Keeping Up with the News

She was a woman of mean understanding, little information, and uncertain temper. When she was discontented she fancied herself nervous. The business of her life was to get her daughters married; its solace was visiting and news.

Jane Austen, Pride and Prejudice, speaking of Mrs. Bennet

Isn’t this the best, most polite description of gossip ever? “Visiting and news.”

I once read a line by a retired urban reporter who’d moved to a rural place, who said that one of the very first things he had to learn in his new home was how to lean. Most of the conversations between men in his community took place while leaning on a truck fender at the store, or leaning on a fence post while taking a break from field work. A friend and I catch up on conversation every hour or so while we’re splitting wood, in the few minutes that we’re refueling and getting something to drink. A lot of it has to do with our neighbors, as casual conversation often does. A study by researchers at UC Riverside showed an average of 52 minutes a day spent in workplace gossip, with no meaningful difference between men and women.

There are a few people in any town who act as large-capacity gossip conduits. They’re extroverted and like to talk, and they interact with lots of people and thus have lots of source material to draw from. These informal information networks can become something like the small town version of a think-tank: when you have a problem or an issue that’s troubling, you turn to the people you’ve leaned against the truck with for forty years, the people you’ve had church-fellowship coffee with since your grandma was the head of the altar guild. That’s both natural and problematic. It closes us off to new ways of thinking, and deepens the channels already dug.

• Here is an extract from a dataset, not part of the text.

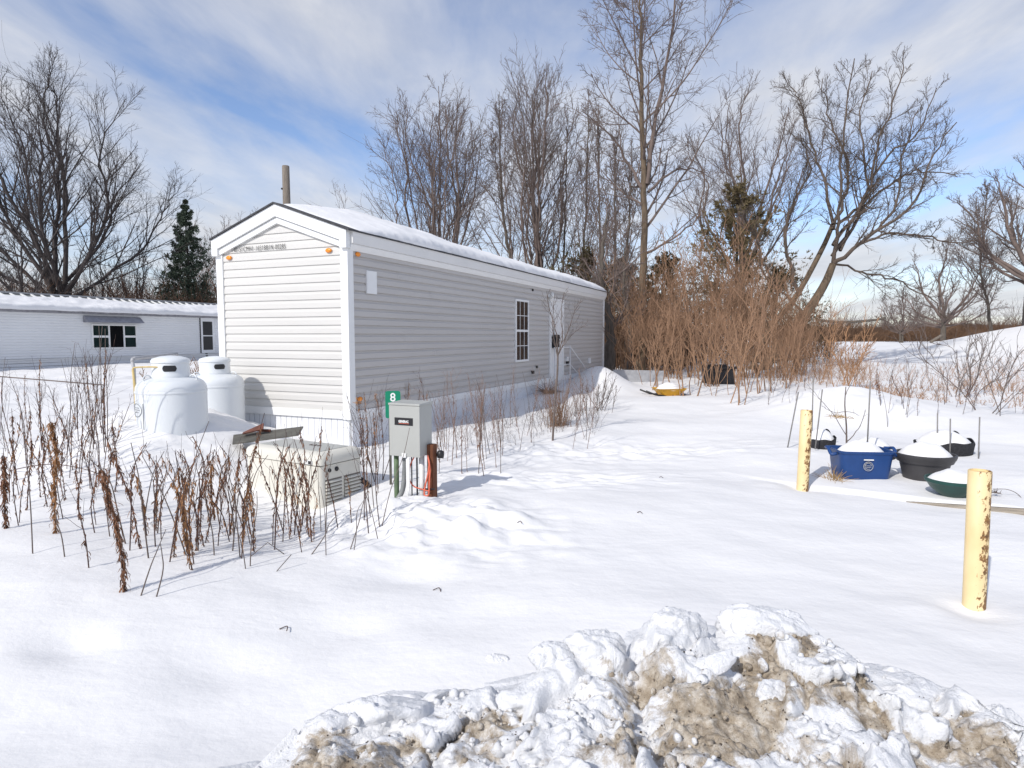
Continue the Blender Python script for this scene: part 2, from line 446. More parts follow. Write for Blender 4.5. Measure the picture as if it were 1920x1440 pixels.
def tree_obj(name, label, loc, trunk_levels, crown_levels, mb, mt, group=None, tsides=(9,), csides=(6, 4, 3, 3, 3)):
    t = thing(name, label, 'tree', loc, 0, group)
    V, F = tubes(trunk_levels, list(tsides)*len(trunk_levels)); np_mesh('trunk', V, F, mb, t)
    V, F = tubes(crown_levels, csides); np_mesh('crown', V, F, mt, t)
    return t
def fan_tree(name, label, loc, H, hb, nl, spread, tr, seed, mb=None, mt=None, stems=1, n2=9, n3=8, n4=6, lean=(0,0), twr=.010, w=1.0, out=.0, group=None, up=.05):
    """low-forking broadleaf: a short bole and a fan of long ascending limbs"""
    rng = np.random.default_rng(seed); trunk = []; limbs = []
    for s in range(stems):
        ox = (s - (stems-1)/2) * tr * 2.0
        top = (ox*1.5 + lean[0]*hb, .2*s, hb)
        trunk.append(poly([(ox, 0, -.4), (ox*1.1, 0, hb*.5), top], tr*1.1, tr*.72, 10))
        for k in range(nl):
            f = (k + .5)/nl; az = k*2.4 + rng.random()*1.0 + s
            th = rad(spread)*math.sqrt(f)*(1 if k else .1)
            zb = hb*(.55 + .45*(1-f*.8)) ; b0 = np.array([ox*1.3 + lean[0]*zb, 0, zb])
            Lr = (H*.875 - zb)*(1.0 - .42*(th/rad(70))**1.3) * (.9 + .15*rng.random())
            d = np.array([math.sin(th)*math.cos(az)*w, math.sin(th)*math.sin(az), math.cos(th)])
            d0 = np.array([math.sin(th*1.25)*math.cos(az)*w, math.sin(th*1.25)*math.sin(az), math.cos(th*1.1)])
            e = b0 + d*Lr
            mid = b0 + d0*Lr*.45 + rng.normal(0, .03*Lr, 3)
            m2 = b0*.25 + e*.75 + rng.normal(0, .025*Lr, 3) + np.array([out*d[0], out*d[1], 0])
            limbs.append(poly([b0, mid, m2, e], tr*(.62 - .28*f), twr*1.6, 16, .8, Lr*.005, rng))
    l1 = cat(limbs)
    l2 = grow(l1, n2, .10, .97, 29, 8, .40, 10, up, .055, .5, twr*1.3, rng, .72, .18)
    l3 = grow(l2, n3, .12, 1, 31, 9, .40, 6, up, .08, .6, twr, rng, .5)
    l4 = grow(l3, n4, .15, 1, 34, 10, .46, 4, up*.8, .10, .7, twr*.75, rng, .4)
    return tree_obj(name, label, loc, trunk, [l1, l2, l3, l4], mb or M_bark, mt or M_twig, group)
def leader_tree(name, label, loc, pts, tr, seed, nb, ang, lf, t0=.25, mb=None, mt=None, n3=8, n4=7, n5=4, twr=.010, trop=.07, r1=.02, extra=None, group=None, absl=None, wig=.06):
    rng = np.random.default_rng(seed)
    pts = [Vector(p)*(.95 if k == len(pts)-1 and not extra else 1) for k, p in enumerate(pts)]; tk = poly(pts, tr, r1, 26, .85, .03, rng)
    l1 = grow(tk, nb, t0, .98, ang, 9, lf, 12, trop, wig*.7, .42, twr*2, rng, .68, absl=absl)
    if extra: l1 = cat([l1] + extra(rng))
    l2 = grow(l1, n3, .12, .98, 36, 10, .40, 8, trop*.9, wig, .55, twr*1.3, rng, .55)
    l3 = grow(l2, n4, .12, 1, 40, 12, .45, 5, trop*.6, wig*1.4, .6, twr, rng, .5)
    lv = [l1, l2, l3]
    if n5: lv.append(grow(l3, n5, .2, 1, 40, 14, .5, 4, trop*.5, wig*1.6, .7, twr*.8, rng, .4))
    return tree_obj(name, label, loc, [tk], lv, mb or M_bark, mt or M_twig, group)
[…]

Our sources of social information are just as much sorting mechanisms as our sources of professional media information. It’s been almost fifty years since Jim Duncan’s famous study of the two communities of Bedford, in which he found that the long-time WASPy residents and the recent Italian-American arrivals kept to themselves in every way. They lived in different parts of town, belonged to different clubs, sent their kids to different schools, and had entirely different values for the appearance and messaging of their homes and landscapes. Our little town is much like that. The people who used to go to Nan’s potlucks and the people who are members of the volunteer fire department are a Venn diagram with nearly no intersection. The people who buy lunch at Grant’s General Store and the people who buy lunch at Sissy’s Kitchen are similarly dissimilar.

The Old Vermonters and the Flatlanders. The pickup and the Prius. The people who shower before they go to work, and the people who shower after work. We have so many ways to divide ourselves into tribes, invisible to the rest of the world but clearly spoken among those who matter, like a twin language, bonding us forever in opposition.

Over the decades, these harden into feuds and grudges. The origins are no longer precisely recalled, but every interaction offers the opportunity for reinforcement, an opportunity to teach our own biases to our kids who will carry them on in perpetuity.

And trust me, I know fully that I’m not innocent of this. I talk smack about people far too often. I make the inside joke, the cutting remark; and it makes me laugh when other people do it, too. As Tip O’Neill famously said, all politics is local, a wisdom born of Boston and its perpetual—often bloody—battles between the WASP academic-finance old guard, the Catholic Italians and the Catholic Irish.

And let’s go back to our originating quote from Jane Austen, its own model of demeaning the morally-inferior other. “She was a woman of mean understanding, little information, and uncertain temperament.” You can imagine Jane over tea with her friends, chatting and smiling about the poor Mrs. Bennet and her limited world.

We need to belong. But we often do it through the mechanism of naming those who don’t belong.